Daha birkaç yıl önce, Erdoğan’ın başdanışmanı olan Yiğit Bulut’un, “yarım lider” olarak tanımladığı Obama ile tam lider olarak gördüğü Erdoğan’ın görüşmek için bu kadar çaba göstermesini de ibretle izliyoruz Amerika’da.
Erdoğan Amerika’da, istenmeyen kişi konumunda şuan.
Ne amerikan medyası, ne de siyasi çevreler, Erdoğan’ı kale alıyor, nede bir arada olmak istiyor.
Reza Zarrap olayının Amerika’da kara para aklama davasına dönüşmesi.
Erdoğan’ın PYD konusunda Amerika ile ters düşmesi ve karşılıklı atışmalardan sonra, Dış İşleri Bakanı’nın Amerikada bu konuda çark etmesi ve “PYD yüzünden Amerika ile ters düşecek değiliz” açıklaması, akıllara, Erdoğan’ın sarayda, ” ey! Amerika” diye konuşmasının Amerika’da bir işe yaramadığınında delili oldu.
Dünya ve Amerika, artık Erdoğan’ı daha fazla muhatap almak istemiyor.
Dünya Erdoğan’a, ya bu diktatör olma hevesinden vazgeç, yada kendini yanlızlığa alıştır diyor.
Havuz medyası her şeyi toz pembe göstermeye çalışsada, dünya Türkiye’de yaşananları ve ülkenin gittiği uçurumu görüyor.
Bu nedenle, havuzun masalları ancak kendi kitlesini uyutuyor.
Fakat uyuyan bu kitle, eğer uyumaya devam ederse, korkarım ki çok büyük bedeller ödeyeceği bir uçurumdan düşecek.
Erdoğan’ın Amerika gezisinden sonra, Türkiye’de büyük değişimlerin olabileceğine dair işaretler de alınıyor.
Erdoğan Amerika’ya doğru yola çıktıktan hemen sonra, Amerika, Türkiye’de yaşayan tüm askeri ve diplomatik personelinin ailelerinin Türkiye’yi terketmesini istedi.
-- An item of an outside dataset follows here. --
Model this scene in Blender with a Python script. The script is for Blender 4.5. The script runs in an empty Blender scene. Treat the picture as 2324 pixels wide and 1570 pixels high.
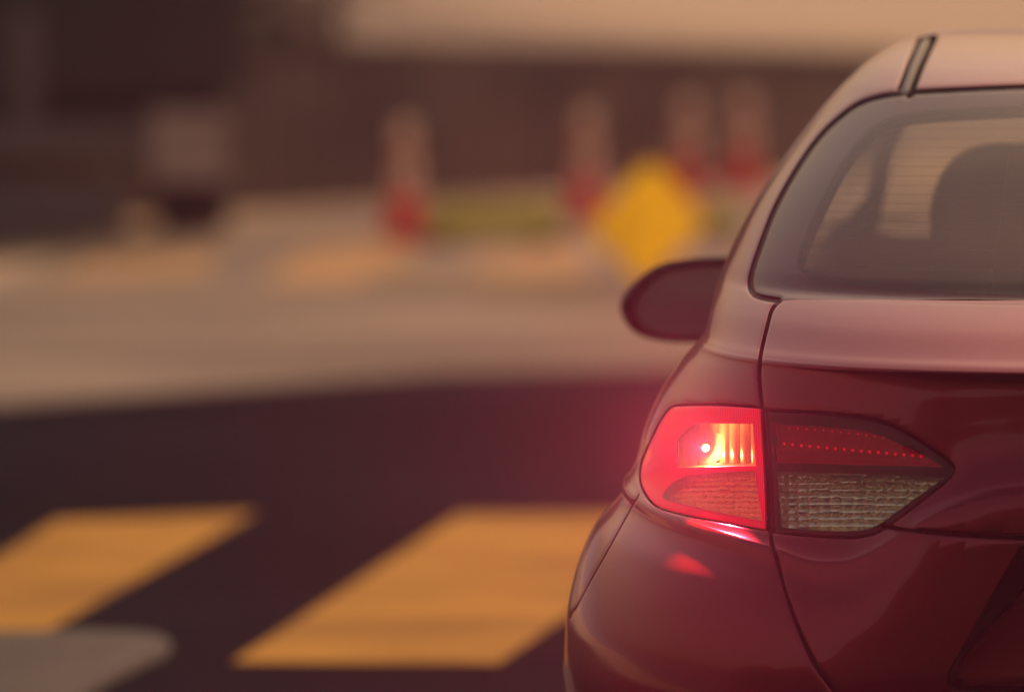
import bpy, bmesh, math, random
import numpy as np
from mathutils import Vector, Matrix
from mathutils.kdtree import KDTree
from mathutils.geometry import delaunay_2d_cdt
random.seed(7); np.random.seed(7)
R = math.radians
sc = bpy.context.scene

# ------------------------------------------------------------------ camera (a ~300 mm lens, 13 m behind the car)
DW, DH = 2324.0, 1570.0          # photo units used for measuring
FPX = 19552.0                    # focal length in those units
VPX, VPY = 3500.0, -445.0        # vanishing point of the car's heading (+Y)
HC, DIST = 1.872, 13.0
th = math.atan((DH/2 - VPY)/FPX)                       # pitch down
psi = math.atan((VPX - DW/2)*math.cos(th)/FPX)         # yaw to the left
fw = np.array([-math.sin(psi)*math.cos(th), math.cos(psi)*math.cos(th), -math.sin(th)])
rt = np.array([math.cos(psi), math.sin(psi), 0.0])
up = np.cross(rt, fw)
def ray(px, py):
    return FPX*fw + (px - DW/2)*rt - (py - DH/2)*up
d0 = ray(2560.0, 950.0)                                # tail centre of the car stands on this line
CAM = np.array([0, 0, HC]) - np.array([d0[0], d0[1], 0])*(DIST/d0[1])
def project(P):
    q = np.asarray(P) - CAM
    z = q @ fw
    return np.stack([DW/2 + FPX*(q @ rt)/z, DH/2 - FPX*(q @ up)/z], -1)
def ground(px, py, z=0.0):
    d = ray(px, py); t = (z - CAM[2])/d[2]
    return CAM + d*t
def at_depth(px, py, y):
    d = ray(px, py); t = (y - CAM[1])/d[1]
    return CAM + d*t
cd = bpy.data.cameras.new('camera'); cam = bpy.data.objects.new('camera', cd); sc.collection.objects.link(cam)
cd.sensor_width = 36.0; cd.lens = 36.0*FPX/DW
cd.clip_start = 0.5; cd.clip_end = 3000
M = Matrix(((rt[0], up[0], -fw[0], CAM[0]), (rt[1], up[1], -fw[1], CAM[1]), (rt[2], up[2], -fw[2], CAM[2]), (0, 0, 0, 1)))
cam.matrix_world = M
sc.camera = cam
cd.dof.use_dof = True
cd.dof.focus_distance = 13.35
cd.dof.aperture_fstop = cd.lens/114.0     # 114 mm entrance pupil
cd.dof.aperture_blades = 0

# ------------------------------------------------------------------ sky, sun, exposure
SUN_EL, SUN_AZ = R(33), R(31)            # azimuth clockwise from +Y
w = bpy.data.worlds.new('World'); sc.world = w; w.use_nodes = True
nt = w.node_tree; bg = nt.nodes['Background']
sky = nt.nodes.new('ShaderNodeTexSky'); sky.sky_type = 'NISHITA'; sky.sun_disc = False
sky.sun_elevation = SUN_EL; sky.sun_rotation = SUN_AZ
sky.dust_density = 6.0; sky.air_density = 2.0; sky.ozone_density = 0.6
tn = nt.nodes.new('ShaderNodeMix'); tn.data_type = 'RGBA'; tn.blend_type = 'MULTIPLY'; tn.inputs['Factor'].default_value = 1.0
tn.inputs['B'].default_value = (1.0, 0.80, 0.69, 1)      # warm, dusty evening air
nt.links.new(sky.outputs[0], tn.inputs['A']); nt.links.new(tn.outputs['Result'], bg.inputs[0]); bg.inputs[1].default_value = 0.098
sd = bpy.data.lights.new('sun', 'SUN'); so = bpy.data.objects.new('sun', sd); sc.collection.objects.link(so)
sd.energy = 2.5; sd.angle = R(0.6); sd.color = (1.0, 0.62, 0.38)
sv = Vector((math.sin(SUN_AZ)*math.cos(SUN_EL), math.cos(SUN_AZ)*math.cos(SUN_EL), math.sin(SUN_EL)))
so.rotation_euler = sv.to_track_quat('Z', 'Y').to_euler(); so.location = (0, 0, 30)
vs = sc.view_settings
sc.display_settings.display_device = 'sRGB'
vs.view_transform = 'Standard'; vs.look = 'None'; vs.gamma = 1.0; vs.exposure = 0.0
cy = sc.cycles
cy.max_bounces = 12; cy.transparent_max_bounces = 24; cy.glossy_bounces = 6; cy.transmission_bounces = 10
cy.volume_bounces = 1
cy.use_denoising = True
cy.sample_clamp_indirect = 6.0
cy.caustics_reflective = False; cy.caustics_refractive = False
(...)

Bu bir çağrı değil, emir olarak verildi. Ve bu ayrılıştaki tüm masrafların ABD devleti tarafından karşılanacağı ilan edildi.
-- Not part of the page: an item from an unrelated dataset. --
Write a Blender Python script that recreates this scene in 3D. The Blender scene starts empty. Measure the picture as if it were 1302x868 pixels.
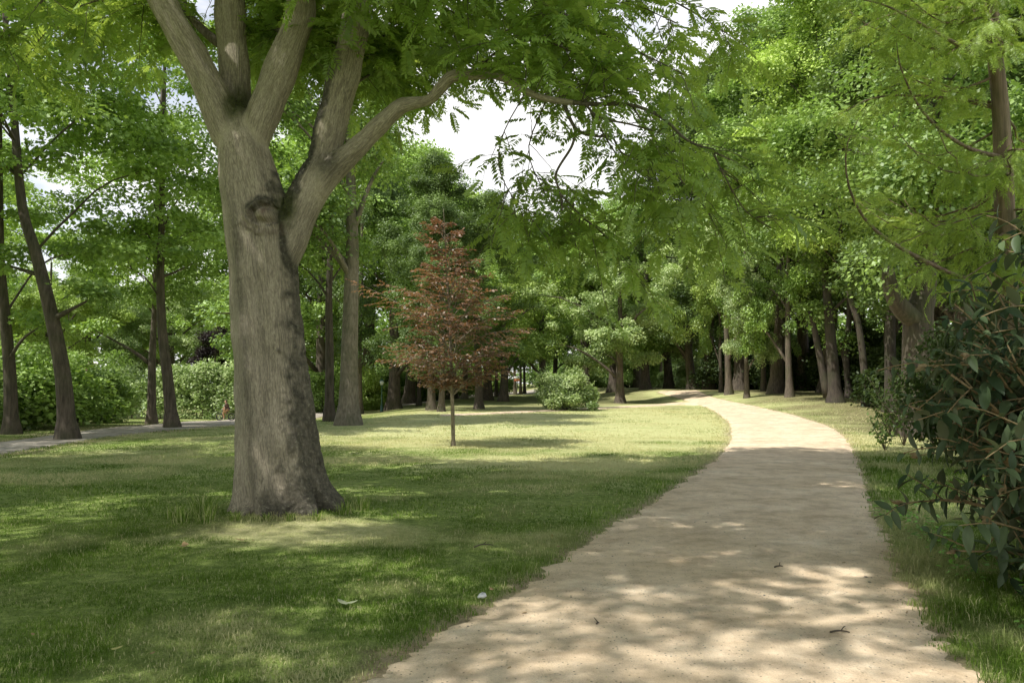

Türkiye’deki bu büyük çıkış bana normal bir durum olarak gelmiyor.
Sadece bir terör tehditi nedeniyle böyle kesin bir emir ile ülkeyi terke edin denilmezdi. Uyarılır ve dikkatli olmaları istenirdi.
Fakat bu defa, ülkeyi terketmeleri adeta emredildi.
Bu bazı olacak veya olmasından korkulan bir duruma hazırlık olarak okunuyor.
Erdoğan’ın Amerika gezisinden sonra Türkiye’de yeni ve büyük değişimlerin olacağı ve Amerika’nın kendi vatandaşlarını koruma adına böyle bir tedbiri aldığını rahatlıkla söyleyebiliriz.
Bunun ne olacağı veya olabileceğini tam bilmesekte, böyle bir değişim ile Amerika’nın kendi vatandaşını tehdit altında gördüğü ve onları koruma adına bunu yaptığını söyleyebiliriz.
Erdoğan’ın Amerika gezisi çok sancılı geçiyor.
Fakat asıl sancının, Erdoğan’ın Amerika’dan dönüşte Türkiye’de olacağını zannediyorum.
Dünya, artık Erdoğan’ın bu kimseyi dinlemez ve vurdumduymaz tavrından sıkılmış ve artık Erdoğan’ı kaldıramaz bir hale geldiğini görüyoruz.
Türkiye’de Erdoğan’ı başa getirenler, şimdi Erdoğan’ın yük olduğunu görüyor ve bir tasfiyeye hazırlanıyor sanki.
Amerika bunu, ortadoğudaki tüm diktatörlere yapmıştır.
Ve galiba sıra, diktatörlük hayalleri kuran Erdoğan’da.